Collected material
----------

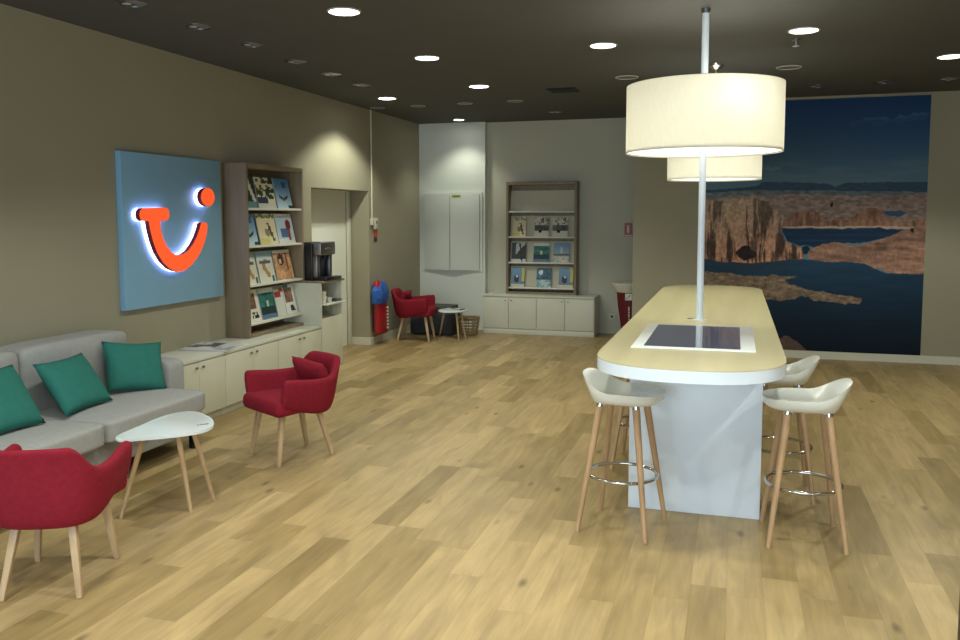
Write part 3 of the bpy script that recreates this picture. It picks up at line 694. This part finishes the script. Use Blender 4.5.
# dark storage box, basket
sb_ = thing('storage_box', 'dark grey storage box behind the far red armchair', 'box', (-4.12, 11.56, 0))
boxo('box_body', M['dark'], sb_, -.33, .30, -.22, .22, .012, .315, .015, 3)
boxo('box_lid', M['darklid'], sb_, -.30, .26, -.19, .21, .316, .41, .012, 3)
bk = thing('woven_basket', 'woven cane basket on floor beside the long back cabinet', 'basket', (-3.645, 11.58, 0))
bm = new()
n = 26
def sq(t, a):
    c, s = math.cos(t), math.sin(t); return (a * math.copysign(abs(c) ** .55, c), a * math.copysign(abs(s) ** .55, s))
for k in range(6):
    z = .012 + k * .042; a = .115 + .0029 * k * 2
    pts = [Vector((*sq(2 * PI * i / n, a + (.006 if (i + k) % 2 else -.004)), z)) for i in range(n)]
    for i in range(n): tube(bm, pts[i], pts[(i + 1) % n], .008, .008, 6)
for i in range(0, n, 2):
    tube(bm, (*sq(2 * PI * i / n, .115), .0), (*sq(2 * PI * i / n, .147), .235), .007, .007, 6)
link('basket_weave', bm, M['basket'], bk)
bm = new(); pts = [Vector((*sq(2 * PI * i / n, .147), .24)) for i in range(n)]
for i in range(n): tube(bm, pts[i], pts[(i + 1) % n], .012, .012, 8)
link('basket_rim', bm, M['basket'], bk)
bm = new(); box(bm, -.10, .10, -.10, .10, .004, .014); link('basket_floor', bm, M['basket'], bk)

# ------------------------------------------------------------------ armchairs
def smooth(a, b, x):
    t = max(0., min(1., (x - a) / (b - a))); return t * t * (3 - 2 * t)
def make_armchair(label, loc, rz, group):
    t = thing('armchair', label, 'armchair', loc, rz, group)
    # plan path of the wrap-around shell
    path = []
    A, Bk, YFt = .278, .295, .222
    for y in (YFt, YFt - .03, .13, .05): path.append((A - .012 * (y / .25) * 0, y))
    for k in range(0, 25):
        th = PI * k / 24
        c, s = math.cos(th), math.sin(th)
        path.append((A * math.copysign(abs(c) ** .72, c), -Bk * abs(s) ** .72))
    for y in (.05, .13, YFt - .03, YFt): path.append((-A, y))
    bm = new(); rings = []
    n = len(path)
    for i, (x, y) in enumerate(path):
        p0 = Vector(path[max(0, i - 1)]); p1 = Vector(path[min(n - 1, i + 1)])
        d = (p1 - p0).normalized(); nrm = Vector((d.y, -d.x))
        if nrm.dot(Vector((-x, -y + .02))) < 0: nrm = -nrm     # inward
        lift = (1 - smooth(.165, .262, abs(x))) if y < -.02 else 0.
        zt = .582 + .122 * lift + (.022 * smooth(-.05, .2, y)); zb = .055 * smooth(-.12, .2, y) - .03
        lean = .03 * lift
        prof = [(.085, .345 + zb), (.04, .362 + zb), (.008, .44), (-.012 - lean * .4, zt - .05), (-.01 - lean, zt - .008), (.014 - lean, zt + .004), (.044 - lean, zt - .008), (.052 - lean * .3, zt - .06), (.066, .44), (.085, .37 + zb)]
        rings.append([bm.verts.new((x + nrm.x * a, y + nrm.y * a, z)) for a, z in prof])
    m = len(rings[0])
    for a, b in zip(rings, rings[1:]):
        for j in range(m): bm.faces.new((a[j], a[(j + 1) % m], b[(j + 1) % m], b[j]))
    bm.faces.new(rings[0][::-1]); bm.faces.new(rings[-1])
    subsurf(link('shell', bm, M['red'], t, angle=180), 2)
    # seat with rounded front
    bm = new(); vs = box(bm, -.232, .232, -.19, .262, .345, .455, .04, 4)
    for v in bm.verts:
        if v.co.y > .19: v.co.x *= 1.08
        if v.co.y < 0: v.co.x *= 1 - .45 * (v.co.y / .19) ** 2
        if v.co.z > .43: v.co.z += .02 * max(0, 1 - (v.co.x / .25) ** 2) * max(0, 1 - ((v.co.y - .05) / .27) ** 2)
    link('seat', bm, M['red'], t, angle=180)
    for sx, sy in ((-1, 1), (1, 1), (-1, -1), (1, -1)):
        bm = new()
        tx, ty = sx * (.15 if sy > 0 else .115), (.165 if sy > 0 else -.135); bx, by = sx * (.19 if sy > 0 else .168), (.225 if sy > 0 else -.222)
        tube(bm, (bx, by, 0), (tx, ty, .36), .019, .028, square=True)
        bmesh.ops.bevel(bm, geom=bm.edges[:], offset=.006, segments=2, affect='EDGES', profile=.5)
        link('leg', bm, M['legwood'], t)
    return t
GA = 'red armchairs with pale wooden legs'
ch1 = make_armchair('red tub armchair facing the sofa side, between the low cabinets and counter', (-2.978, 5.285, 0), math.radians(150.4), GA)
ch1['label'] = 'red tub armchair in front of the low cabinets, with red cushion'
ch2 = copy_thing(ch1, (-3.0, 3.12, 0), math.radians(22.5), 'red tub armchair seen from behind, facing the grey sofa')
ch3 = copy_thing(ch1, (-4.165, 10.83, 0), math.radians(-82), 'red tub armchair far back beside the storage box and small white table')

def pillow_bm(w, h, t, n=14, pinch=.10):
    bm = new(); top = {}; bot = {}
    for j in range(n + 1):
        for i in range(n + 1):
            u = 2 * i / n - 1; v = 2 * j / n - 1
            x = u * w / 2 * (1 - pinch * (1 - v * v) * abs(u) ** 3 * .8 + 0); y = v * h / 2 * (1 - pinch * (1 - u * u) * abs(v) ** 3 * .8)
            z = t / 2 * (max(0, 1 - u ** 4) ** .5) * (max(0, 1 - v ** 4) ** .5) + .0
            z *= .8 + .2 * math.cos(u * 1.5) * math.cos(v * 1.5)
            top[i, j] = bm.verts.new((x, y, z))
            bot[i, j] = top[i, j] if (i in (0, n) or j in (0, n)) else bm.verts.new((x, y, -z))
    for j in range(n):
        for i in range(n):
            for d, fl in ((top, False), (bot, True)):
                q = [d[i, j], d[i + 1, j], d[i + 1, j + 1], d[i, j + 1]]
                bm.faces.new(q[::-1] if fl else q)
    return bm
def pillow_at(name, m, TL, TR, BR, BL, t, label, group, cat='cushion'):
    TL, TR, BR, BL = map(Vector, (TL, TR, BR, BL))
    c = (TL + TR + BR + BL) / 4
    u = ((TR - TL) + (BR - BL)) / 2; v = ((TL - BL) + (TR - BR)) / 2
    w, h = u.length, v.length; u.normalize(); v = (v - u * v.dot(u)).normalized(); nn = u.cross(v)
    bm = pillow_bm(w * .98, h * .98, t)
    o = link(name, bm, m, angle=180)
    mt = Matrix.Identity(4)
    for i in range(3): mt[i][0] = u[i]; mt[i][1] = v[i]; mt[i][2] = nn[i]; mt[i][3] = c[i]
    o.matrix_world = mt
    return tag(o, label, cat, group)
def chair_cushion(root, label, x=0., tilt=-.42, roll=.0):
    bm = pillow_bm(.40, .23, .11); o = link('seat_cushion', bm, M['red'], angle=180)
    lm = Matrix.Translation((x, -.15, .575)) @ Matrix.Rotation(PI / 2 + tilt, 4, 'X') @ Matrix.Rotation(roll, 4, 'Z')
    o.matrix_world = Matrix.Translation(root.location) @ Matrix.Rotation(root.rotation_euler.z, 4, 'Z') @ lm
    return tag(o, label, 'cushion', 'small red cushions on the armchairs')
chair_cushion(ch1, 'small red cushion on the armchair in front of the low cabinets', -.04, -.45, .05)
chair_cushion(ch3, 'small red cushion on the far armchair beside the storage box', 0, -.4, 0)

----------

Pictures excluded, repeat exactly the lines from the top of the material through the line with "bm = new(); box(bm, -.10, .10, -.10, .10, .004, .014);", including both of those lines.

Write part 3 of the bpy script that recreates this picture. It picks up at line 694. This part finishes the script. Use Blender 4.5.
# dark storage box, basket
sb_ = thing('storage_box', 'dark grey storage box behind the far red armchair', 'box', (-4.12, 11.56, 0))
boxo('box_body', M['dark'], sb_, -.33, .30, -.22, .22, .012, .315, .015, 3)
boxo('box_lid', M['darklid'], sb_, -.30, .26, -.19, .21, .316, .41, .012, 3)
bk = thing('woven_basket', 'woven cane basket on floor beside the long back cabinet', 'basket', (-3.645, 11.58, 0))
bm = new()
n = 26
def sq(t, a):
    c, s = math.cos(t), math.sin(t); return (a * math.copysign(abs(c) ** .55, c), a * math.copysign(abs(s) ** .55, s))
for k in range(6):
    z = .012 + k * .042; a = .115 + .0029 * k * 2
    pts = [Vector((*sq(2 * PI * i / n, a + (.006 if (i + k) % 2 else -.004)), z)) for i in range(n)]
    for i in range(n): tube(bm, pts[i], pts[(i + 1) % n], .008, .008, 6)
for i in range(0, n, 2):
    tube(bm, (*sq(2 * PI * i / n, .115), .0), (*sq(2 * PI * i / n, .147), .235), .007, .007, 6)
link('basket_weave', bm, M['basket'], bk)
bm = new(); pts = [Vector((*sq(2 * PI * i / n, .147), .24)) for i in range(n)]
for i in range(n): tube(bm, pts[i], pts[(i + 1) % n], .012, .012, 8)
link('basket_rim', bm, M['basket'], bk)
bm = new(); box(bm, -.10, .10, -.10, .10, .004, .014); link('basket_floor', bm, M['basket'], bk)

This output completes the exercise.